> [Data section]:
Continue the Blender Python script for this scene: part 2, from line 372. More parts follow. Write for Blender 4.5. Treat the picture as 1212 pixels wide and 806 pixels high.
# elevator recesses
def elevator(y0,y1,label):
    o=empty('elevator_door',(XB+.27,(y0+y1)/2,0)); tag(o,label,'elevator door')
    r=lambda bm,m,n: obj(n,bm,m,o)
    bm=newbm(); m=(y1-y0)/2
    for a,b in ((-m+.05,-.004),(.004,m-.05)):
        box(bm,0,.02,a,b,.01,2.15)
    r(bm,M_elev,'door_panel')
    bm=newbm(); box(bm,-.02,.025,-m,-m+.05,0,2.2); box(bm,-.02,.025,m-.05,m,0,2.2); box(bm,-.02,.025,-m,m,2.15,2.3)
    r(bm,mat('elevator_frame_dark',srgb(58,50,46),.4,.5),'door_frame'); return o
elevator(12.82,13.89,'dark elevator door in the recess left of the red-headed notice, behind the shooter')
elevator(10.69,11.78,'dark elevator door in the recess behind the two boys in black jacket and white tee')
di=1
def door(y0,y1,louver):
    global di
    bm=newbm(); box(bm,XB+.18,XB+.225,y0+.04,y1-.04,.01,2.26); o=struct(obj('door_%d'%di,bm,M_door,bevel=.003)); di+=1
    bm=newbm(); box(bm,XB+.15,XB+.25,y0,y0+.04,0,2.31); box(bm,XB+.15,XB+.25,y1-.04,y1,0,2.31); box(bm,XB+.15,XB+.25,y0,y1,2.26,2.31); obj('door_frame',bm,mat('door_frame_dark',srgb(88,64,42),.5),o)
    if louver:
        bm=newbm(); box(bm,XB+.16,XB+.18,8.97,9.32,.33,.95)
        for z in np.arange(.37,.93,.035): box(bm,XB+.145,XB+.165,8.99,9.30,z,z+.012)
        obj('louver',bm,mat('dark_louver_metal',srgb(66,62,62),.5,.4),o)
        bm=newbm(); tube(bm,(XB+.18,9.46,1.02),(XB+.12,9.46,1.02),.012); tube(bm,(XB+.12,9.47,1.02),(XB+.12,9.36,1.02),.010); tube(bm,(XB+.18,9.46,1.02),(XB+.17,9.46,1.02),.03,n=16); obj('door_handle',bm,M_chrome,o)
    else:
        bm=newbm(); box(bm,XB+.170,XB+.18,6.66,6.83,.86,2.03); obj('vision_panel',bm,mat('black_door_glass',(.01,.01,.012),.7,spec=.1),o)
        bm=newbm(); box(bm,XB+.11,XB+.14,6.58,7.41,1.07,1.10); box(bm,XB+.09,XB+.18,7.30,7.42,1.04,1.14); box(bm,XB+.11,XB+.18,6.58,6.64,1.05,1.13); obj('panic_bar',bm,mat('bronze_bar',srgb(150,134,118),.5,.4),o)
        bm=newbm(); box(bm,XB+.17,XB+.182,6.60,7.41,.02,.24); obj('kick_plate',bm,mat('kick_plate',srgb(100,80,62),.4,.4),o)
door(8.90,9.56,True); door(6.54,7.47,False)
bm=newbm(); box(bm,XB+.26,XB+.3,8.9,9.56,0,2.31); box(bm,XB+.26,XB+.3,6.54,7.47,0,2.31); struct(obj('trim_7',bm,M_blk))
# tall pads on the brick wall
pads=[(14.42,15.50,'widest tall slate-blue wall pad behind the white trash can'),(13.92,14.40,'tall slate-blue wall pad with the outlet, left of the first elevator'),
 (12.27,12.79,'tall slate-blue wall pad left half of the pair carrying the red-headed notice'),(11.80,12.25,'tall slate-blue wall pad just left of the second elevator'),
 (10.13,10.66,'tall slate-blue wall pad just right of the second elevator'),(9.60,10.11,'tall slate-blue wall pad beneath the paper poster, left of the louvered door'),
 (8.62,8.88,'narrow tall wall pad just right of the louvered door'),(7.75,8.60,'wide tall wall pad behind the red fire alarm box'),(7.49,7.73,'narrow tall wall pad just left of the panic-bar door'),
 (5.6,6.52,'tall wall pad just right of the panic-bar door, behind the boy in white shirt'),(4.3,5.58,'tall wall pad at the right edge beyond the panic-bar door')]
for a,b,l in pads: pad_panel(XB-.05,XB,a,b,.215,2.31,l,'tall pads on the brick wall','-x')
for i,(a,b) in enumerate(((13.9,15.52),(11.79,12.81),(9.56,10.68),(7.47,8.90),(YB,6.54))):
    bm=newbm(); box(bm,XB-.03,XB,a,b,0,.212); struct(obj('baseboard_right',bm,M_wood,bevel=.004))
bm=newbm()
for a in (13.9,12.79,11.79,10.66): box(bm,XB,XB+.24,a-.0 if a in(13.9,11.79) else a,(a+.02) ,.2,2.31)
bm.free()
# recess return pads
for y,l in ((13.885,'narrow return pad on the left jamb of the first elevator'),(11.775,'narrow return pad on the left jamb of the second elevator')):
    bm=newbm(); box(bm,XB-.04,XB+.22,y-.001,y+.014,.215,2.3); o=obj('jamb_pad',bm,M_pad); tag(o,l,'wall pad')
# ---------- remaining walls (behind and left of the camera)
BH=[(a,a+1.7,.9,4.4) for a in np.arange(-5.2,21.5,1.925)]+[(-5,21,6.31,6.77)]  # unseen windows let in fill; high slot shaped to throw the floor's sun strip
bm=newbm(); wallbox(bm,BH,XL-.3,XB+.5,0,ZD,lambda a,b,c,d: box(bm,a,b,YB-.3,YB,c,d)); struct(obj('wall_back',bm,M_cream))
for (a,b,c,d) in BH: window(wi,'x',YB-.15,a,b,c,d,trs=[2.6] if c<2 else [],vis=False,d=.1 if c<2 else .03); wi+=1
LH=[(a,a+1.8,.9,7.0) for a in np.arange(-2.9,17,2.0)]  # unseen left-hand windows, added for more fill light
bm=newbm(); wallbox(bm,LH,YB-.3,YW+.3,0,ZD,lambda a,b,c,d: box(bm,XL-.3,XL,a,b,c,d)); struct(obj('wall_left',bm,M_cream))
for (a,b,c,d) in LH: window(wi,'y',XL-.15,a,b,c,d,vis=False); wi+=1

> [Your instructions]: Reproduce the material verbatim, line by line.

> [Task result]:
Continue the Blender Python script for this scene: part 2, from line 372. More parts follow. Write for Blender 4.5. Treat the picture as 1212 pixels wide and 806 pixels high.
# elevator recesses
def elevator(y0,y1,label):
    o=empty('elevator_door',(XB+.27,(y0+y1)/2,0)); tag(o,label,'elevator door')
    r=lambda bm,m,n: obj(n,bm,m,o)
    bm=newbm(); m=(y1-y0)/2
    for a,b in ((-m+.05,-.004),(.004,m-.05)):
        box(bm,0,.02,a,b,.01,2.15)
    r(bm,M_elev,'door_panel')
    bm=newbm(); box(bm,-.02,.025,-m,-m+.05,0,2.2); box(bm,-.02,.025,m-.05,m,0,2.2); box(bm,-.02,.025,-m,m,2.15,2.3)
    r(bm,mat('elevator_frame_dark',srgb(58,50,46),.4,.5),'door_frame'); return o
elevator(12.82,13.89,'dark elevator door in the recess left of the red-headed notice, behind the shooter')
elevator(10.69,11.78,'dark elevator door in the recess behind the two boys in black jacket and white tee')
di=1
def door(y0,y1,louver):
    global di
    bm=newbm(); box(bm,XB+.18,XB+.225,y0+.04,y1-.04,.01,2.26); o=struct(obj('door_%d'%di,bm,M_door,bevel=.003)); di+=1
    bm=newbm(); box(bm,XB+.15,XB+.25,y0,y0+.04,0,2.31); box(bm,XB+.15,XB+.25,y1-.04,y1,0,2.31); box(bm,XB+.15,XB+.25,y0,y1,2.26,2.31); obj('door_frame',bm,mat('door_frame_dark',srgb(88,64,42),.5),o)
    if louver:
        bm=newbm(); box(bm,XB+.16,XB+.18,8.97,9.32,.33,.95)
        for z in np.arange(.37,.93,.035): box(bm,XB+.145,XB+.165,8.99,9.30,z,z+.012)
        obj('louver',bm,mat('dark_louver_metal',srgb(66,62,62),.5,.4),o)
        bm=newbm(); tube(bm,(XB+.18,9.46,1.02),(XB+.12,9.46,1.02),.012); tube(bm,(XB+.12,9.47,1.02),(XB+.12,9.36,1.02),.010); tube(bm,(XB+.18,9.46,1.02),(XB+.17,9.46,1.02),.03,n=16); obj('door_handle',bm,M_chrome,o)
    else:
        bm=newbm(); box(bm,XB+.170,XB+.18,6.66,6.83,.86,2.03); obj('vision_panel',bm,mat('black_door_glass',(.01,.01,.012),.7,spec=.1),o)
        bm=newbm(); box(bm,XB+.11,XB+.14,6.58,7.41,1.07,1.10); box(bm,XB+.09,XB+.18,7.30,7.42,1.04,1.14); box(bm,XB+.11,XB+.18,6.58,6.64,1.05,1.13); obj('panic_bar',bm,mat('bronze_bar',srgb(150,134,118),.5,.4),o)
        bm=newbm(); box(bm,XB+.17,XB+.182,6.60,7.41,.02,.24); obj('kick_plate',bm,mat('kick_plate',srgb(100,80,62),.4,.4),o)
door(8.90,9.56,True); door(6.54,7.47,False)
bm=newbm(); box(bm,XB+.26,XB+.3,8.9,9.56,0,2.31); box(bm,XB+.26,XB+.3,6.54,7.47,0,2.31); struct(obj('trim_7',bm,M_blk))
# tall pads on the brick wall
pads=[(14.42,15.50,'widest tall slate-blue wall pad behind the white trash can'),(13.92,14.40,'tall slate-blue wall pad with the outlet, left of the first elevator'),
 (12.27,12.79,'tall slate-blue wall pad left half of the pair carrying the red-headed notice'),(11.80,12.25,'tall slate-blue wall pad just left of the second elevator'),
 (10.13,10.66,'tall slate-blue wall pad just right of the second elevator'),(9.60,10.11,'tall slate-blue wall pad beneath the paper poster, left of the louvered door'),
 (8.62,8.88,'narrow tall wall pad just right of the louvered door'),(7.75,8.60,'wide tall wall pad behind the red fire alarm box'),(7.49,7.73,'narrow tall wall pad just left of the panic-bar door'),
 (5.6,6.52,'tall wall pad just right of the panic-bar door, behind the boy in white shirt'),(4.3,5.58,'tall wall pad at the right edge beyond the panic-bar door')]
for a,b,l in pads: pad_panel(XB-.05,XB,a,b,.215,2.31,l,'tall pads on the brick wall','-x')
for i,(a,b) in enumerate(((13.9,15.52),(11.79,12.81),(9.56,10.68),(7.47,8.90),(YB,6.54))):
    bm=newbm(); box(bm,XB-.03,XB,a,b,0,.212); struct(obj('baseboard_right',bm,M_wood,bevel=.004))
bm=newbm()
for a in (13.9,12.79,11.79,10.66): box(bm,XB,XB+.24,a-.0 if a in(13.9,11.79) else a,(a+.02) ,.2,2.31)
bm.free()
# recess return pads
for y,l in ((13.885,'narrow return pad on the left jamb of the first elevator'),(11.775,'narrow return pad on the left jamb of the second elevator')):
    bm=newbm(); box(bm,XB-.04,XB+.22,y-.001,y+.014,.215,2.3); o=obj('jamb_pad',bm,M_pad); tag(o,l,'wall pad')
# ---------- remaining walls (behind and left of the camera)
BH=[(a,a+1.7,.9,4.4) for a in np.arange(-5.2,21.5,1.925)]+[(-5,21,6.31,6.77)]  # unseen windows let in fill; high slot shaped to throw the floor's sun strip
bm=newbm(); wallbox(bm,BH,XL-.3,XB+.5,0,ZD,lambda a,b,c,d: box(bm,a,b,YB-.3,YB,c,d)); struct(obj('wall_back',bm,M_cream))
for (a,b,c,d) in BH: window(wi,'x',YB-.15,a,b,c,d,trs=[2.6] if c<2 else [],vis=False,d=.1 if c<2 else .03); wi+=1
LH=[(a,a+1.8,.9,7.0) for a in np.arange(-2.9,17,2.0)]  # unseen left-hand windows, added for more fill light
bm=newbm(); wallbox(bm,LH,YB-.3,YW+.3,0,ZD,lambda a,b,c,d: box(bm,XL-.3,XL,a,b,c,d)); struct(obj('wall_left',bm,M_cream))
for (a,b,c,d) in LH: window(wi,'y',XL-.15,a,b,c,d,vis=False); wi+=1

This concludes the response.